Pursuant to the transition service agreements, the Company was obligated to provide and was entitled to receive certain transition services related to corporate functions, such as finance, procurement, facilities and development. Services provided by the Company to Cyclerion were to continue for an initial term of one to two years from the date of

the Separation (as applicable), unless earlier terminated or extended according to the terms of the transition services agreement. Services provided by Cyclerion to the Company continued for a term of one year from the date of the Separation. Services received and performed under each transition services agreement were paid at a mutually agreed upon rate. Amounts received for services provided to Cyclerion were recorded as other income and amounts paid for services provided by Cyclerion were recorded as selling, general and administrative expense and research and development expense, as applicable. The transition services agreements terminated on March 31, 2020. During the three months ended March 31, 2020, the Company recorded an insignificant amount of income as other income for services provided to Cyclerion. During each of the three and six months ended June 30, 2019, the Company recorded an insignificant amount of other income for services provided to Cyclerion. During the three months ended March 31, 2020, the Company recorded an insignificant amount of expense in selling, general and administrative expense for services provided by Cyclerion. During each of the three and six months ended June 30, 2019, the Company recorded an insignificant amount of expense in both selling, general and administrative expense and research and development expense for services provided by Cyclerion.
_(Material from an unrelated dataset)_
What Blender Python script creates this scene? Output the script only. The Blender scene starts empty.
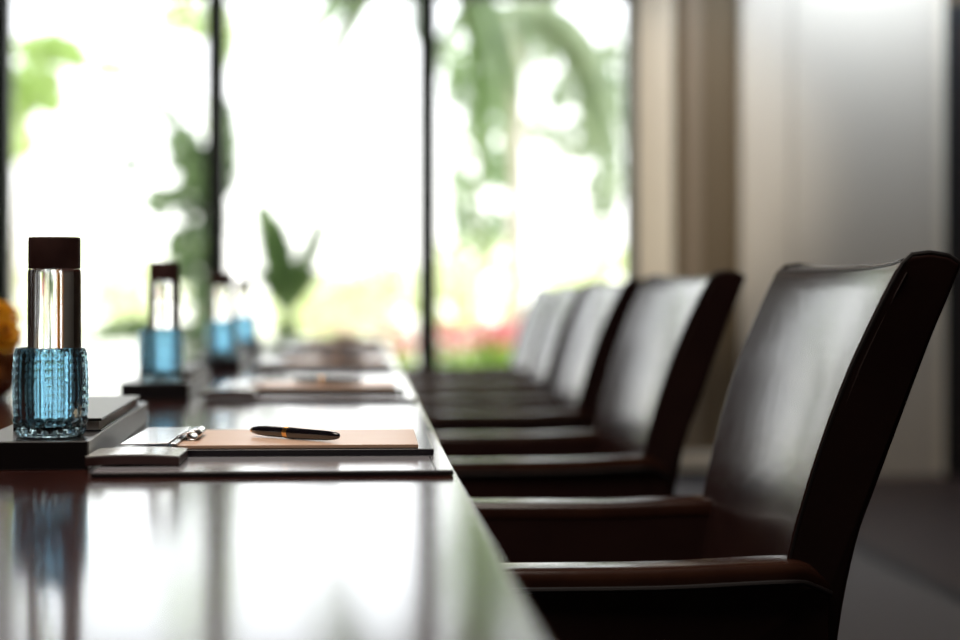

Pursuant to the development agreement, Cyclerion is obligated to provide the Company with certain research and development services with respect to certain of Ironwood’s products and product candidates, including MD-7246 and IW-3718. Such research and development activities are governed by a joint steering committee comprised of representatives from both Cyclerion and Ironwood. Services received are paid at a mutually agreed upon rate. The Company recorded approximately $0.8 million and approximately $1.8 million in research and development expenses under the development agreement during the three and six months ended June 30, 2020, respectively. The Company recorded approximately $1.7 million in research and development expenses under the development agreement during each of the three and six months ended June 30, 2019.

Discontinued Operations

Upon Separation, the Company determined its sGC business qualified for discontinued operations accounting treatment in accordance with Accounting Standards Codification (“ASC”) 205-20, Discontinued Operations. There were no sGC expenses related to Cyclerion for the six months ended June 30, 2020. The following is a summary of sGC expenses related to Cyclerion for the six months ended June 30, 2019 (in thousands):

Six months ended

June 30,

    

2019

 

Costs and expenses:

Research and development

 

21,792

Selling, general and administrative

 

15,646

Net loss from discontinued operations

37,438

There were no assets or liabilities related to discontinued operations as of June 30, 2020 or December 31, 2019, as all balances were transferred to Cyclerion upon Separation.